Tutto ciò porta a riflessioni sulla possibilità di creare un nuovo modo di intendere lo spazio collettivo e privato, alla luce di soluzioni alternative che garantiscano un benessere reale, che possa esprimersi attraverso la convivenza rispettosa e armonica dell’uomo con lo spazio circostante, dove il benessere non si esprime unicamente in attitudini di tipo edonistico, ma nel reale e tangibile miglioramento della qualità di vita.

Il senso del nostro esistere sul pianeta si trova nell’indispensabilità dell’empatia, della cooperazione. In un’ottica globale è evidente che il senso etico del nostro vivere quotidiano può essere acquisito unicamente riconoscendosi nel diverso, sia esso il mondo naturale della vegetazione e degli animali, o dell’uomo stesso.

In conclusione, il percorso tracciato nelle pagine di “memorie della polvere” vuole affermare il legame indissolubile che vincola l’uomo all’ambiente circostante, partendo dall’analisi dei processi di creazione della vita, ed evidenziando quanto la perdita del senso ultimo dell’abitare, sia la causa primaria del malessere interiore del pianeta.

 

 

 

 

 

 

 

 

POLVERE

 

Fondali marini. Nell’ombra, la vita.

Ciechi tentacoli a tastoni, coralli, lunghe dita senza mani.

Freddi occhi di fredde membra

corpi lisci che si sfiorano e intrecciano nell’acqua.

Creature marine e poi.. respiro.

Zampe, arti, gambe, sostegni, tendini, ginocchia.

Ali. Vite di luce, di verde, di sete.

Becchi, squame, piume, pelliccia, denti, orecchie… Spogliata pelle.

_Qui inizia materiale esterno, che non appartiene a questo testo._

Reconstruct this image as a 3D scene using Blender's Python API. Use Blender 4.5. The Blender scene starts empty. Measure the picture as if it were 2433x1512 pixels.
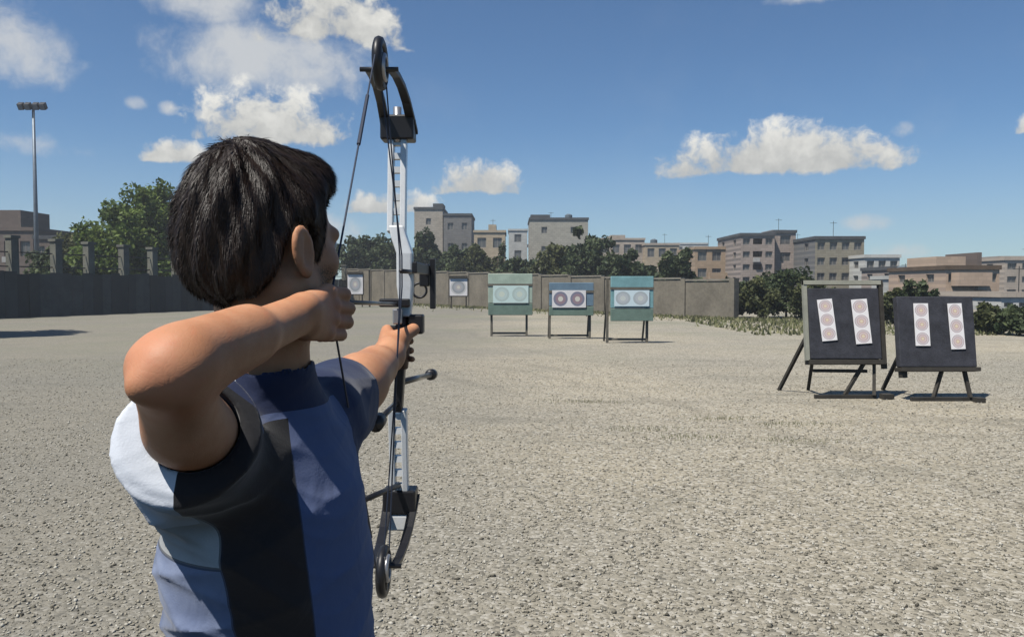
import bpy, bmesh, math, random
import numpy as np
from mathutils import Vector, Matrix, Euler

random.seed(7)
RNG = np.random.default_rng(7)
sc = bpy.context.scene
COL = sc.collection

# ------------------------------------------------------------------ camera
CAM_H = 1.6
FPX = 1894.0                      # focal length in pixels of a 2432 px wide picture
PITCH = math.atan(76 / FPX)       # looking slightly down
cam = bpy.data.cameras.new('camera')
cam.sensor_width = 36.0
cam.lens = 36.0 * FPX / 2432.0
cam.clip_start = 0.05
cam.clip_end = 5000.0
cam_ob = bpy.data.objects.new('camera', cam)
cam_ob.location = (0, 0, CAM_H)
cam_ob.rotation_euler = (math.pi / 2 - PITCH, 0, 0)
COL.objects.link(cam_ob)
sc.camera = cam_ob

# ------------------------------------------------------------------ render settings, exposure
sc.render.engine = 'CYCLES'
sc.view_settings.view_transform = 'Standard'
sc.view_settings.look = 'None'
sc.view_settings.gamma = 1.0
sc.view_settings.exposure = 0.25
sc.view_settings.use_curve_mapping = False
sc.cycles.use_denoising = True
sc.cycles.max_bounces = 6
sc.cycles.diffuse_bounces = 0
sc.cycles.caustics_reflective = False
sc.cycles.caustics_refractive = False
sc.render.resolution_x = 1024
sc.render.resolution_y = 636

# ------------------------------------------------------------------ sun
SUN = Vector((-0.36, -0.30, 0.88)).normalized()
SUN_EL = math.asin(SUN.z)
SUN_AZ = math.atan2(SUN.x, SUN.y)
sun = bpy.data.lights.new('sun', 'SUN')
sun.energy = 5.0
sun.angle = math.radians(0.53)
sun.color = (1.0, 0.955, 0.88)
sun_ob = bpy.data.objects.new('sun', sun)
sun_ob.rotation_euler = SUN.to_track_quat('Z', 'Y').to_euler()
sun_ob.location = (-20, -10, 40)
COL.objects.link(sun_ob)


# ------------------------------------------------------------------ node helper: arithmetic on sockets
class S:
    def __init__(s, nt, sock):
        s.nt, s.sock = nt, sock

    def _m(s, op, *args, clamp=False):
        n = s.nt.nodes.new('ShaderNodeMath')
        n.operation = op
        n.use_clamp = clamp
        for i, a in enumerate((s,) + args):
            if isinstance(a, S):
                s.nt.links.new(a.sock, n.inputs[i])
            else:
                n.inputs[i].default_value = float(a)
        return S(s.nt, n.outputs[0])

    def __add__(s, o): return s._m('ADD', o)
    __radd__ = __add__
    def __sub__(s, o): return s._m('SUBTRACT', o)
    def __rsub__(s, o): return s._m('MULTIPLY', -1.0)._m('ADD', o)
    def __mul__(s, o): return s._m('MULTIPLY', o)
    __rmul__ = __mul__
    def __truediv__(s, o): return s._m('DIVIDE', o)
    def mx(s, o): return s._m('MAXIMUM', o)
    def mn(s, o): return s._m('MINIMUM', o)
    def gt(s, o): return s._m('GREATER_THAN', o)
    def lt(s, o): return s._m('LESS_THAN', o)
    def frac(s): return s._m('FRACT')
    def sqrt(s): return s._m('SQRT')
    def abs(s): return s._m('ABSOLUTE')
    def pw(s, o): return s._m('POWER', o)
    def clamp(s): return s._m('ADD', 0.0, clamp=True)

    def smooth(s, lo, hi, a=0.0, b=1.0):
        n = s.nt.nodes.new('ShaderNodeMapRange')
        n.interpolation_type = 'SMOOTHSTEP'
        s.nt.links.new(s.sock, n.inputs[0])
        n.inputs[1].default_value = lo
        n.inputs[2].default_value = hi
        n.inputs[3].default_value = a
        n.inputs[4].default_value = b
        return S(s.nt, n.outputs[0])


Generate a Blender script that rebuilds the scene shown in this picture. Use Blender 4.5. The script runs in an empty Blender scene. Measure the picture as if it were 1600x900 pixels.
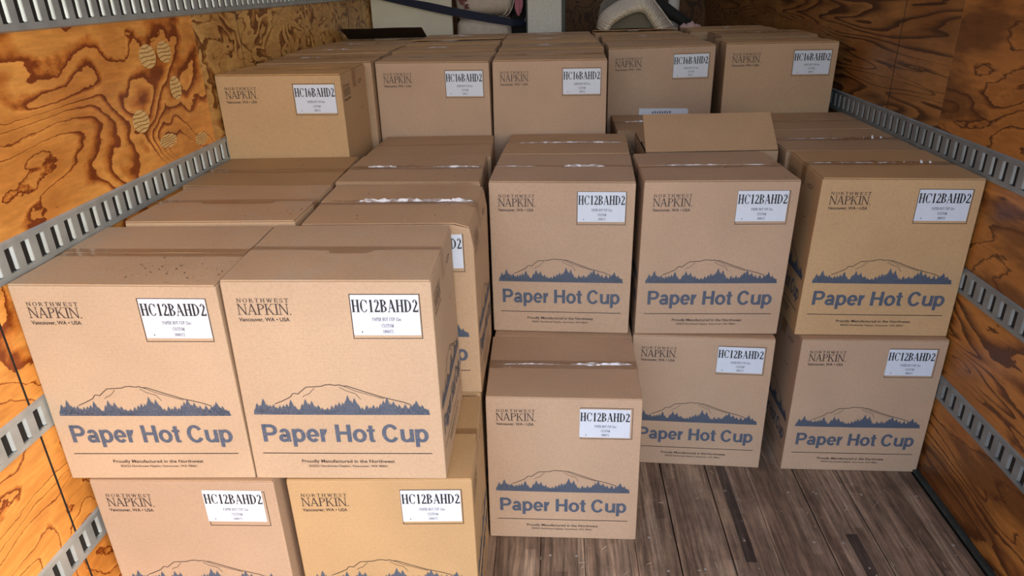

Tutto si crea, tutto si distrugge.

Un rumore metallico squarcia la vista.

Uomo di sete, di fame e di denaro

Si sentono cigolii, frugare affannato di bracci meccanici,

rosicchiare ansante di ferrose fauci.

Caldo legno, alberi, natura e nuda roccia si scontrano

si scontrano con il violento tocco umano

afflitto dalla disperata ricerca di sfamare la smania.

Morsi. Morsi alla pietra

che rapidamente si sgretola.

strade, ruote, acciaio, scavi.

Profonde buche, carie dei monti.

costruzioni, edilizia, motori.

fumo… polvere… ritmo… produzione.

ci sono dei panni stesi all’aria

Aria di sfruttamento.

Aria di tormento.

Croci di legno piantate nel terreno.

Dopo l’ossessione, l’assillo, il delirio, l’avidità…

riposo.

Buio scavato nella terra.

 

J.T.

 

 

Si dice oggi che

Ascoltando una conchiglia tu possa sentire il suo canto.

Poni l’orecchio e senti

quello che stiamo perdendo.

 

G.M.

 

 

DISGREGARE

 

D è la sonorizzazione prodotta da Alessio Mosti per l’opera “La memoria della polvere” di Maria Ginzburg. Si tratta di un paesaggio sonoro che attraversa una parabola di costruzione e decostruzione del suono. Per quanto ci sia un mantra melodico che si ripete per quasi tutta la durata del brano, si distingue una fase autogenerativa di creazione organica ed una di decostruzione meccanica artificiale. Ciò simboleggia la fase dell’uomo in cui il progresso tecnologico e la scienza lo inebriano tanto da dimenticare principi fondamentali come quelli di interazione e interdipendenza: ci si trova ben presto nella fase discendente della parabola in cui non si può far altro che constatare la desolante disgregazione dell’ambiente circostante; l’ebbrezza di onnipotenza lascia dunque spazio ad un amaro senso di frustrazione.

La sonorizzazione si avvale inoltre di un’istallazione microfonica nella galleria, grazie alla quale il suono dei passi degli spettatori verrà integrato a quello della traccia in riproduzione.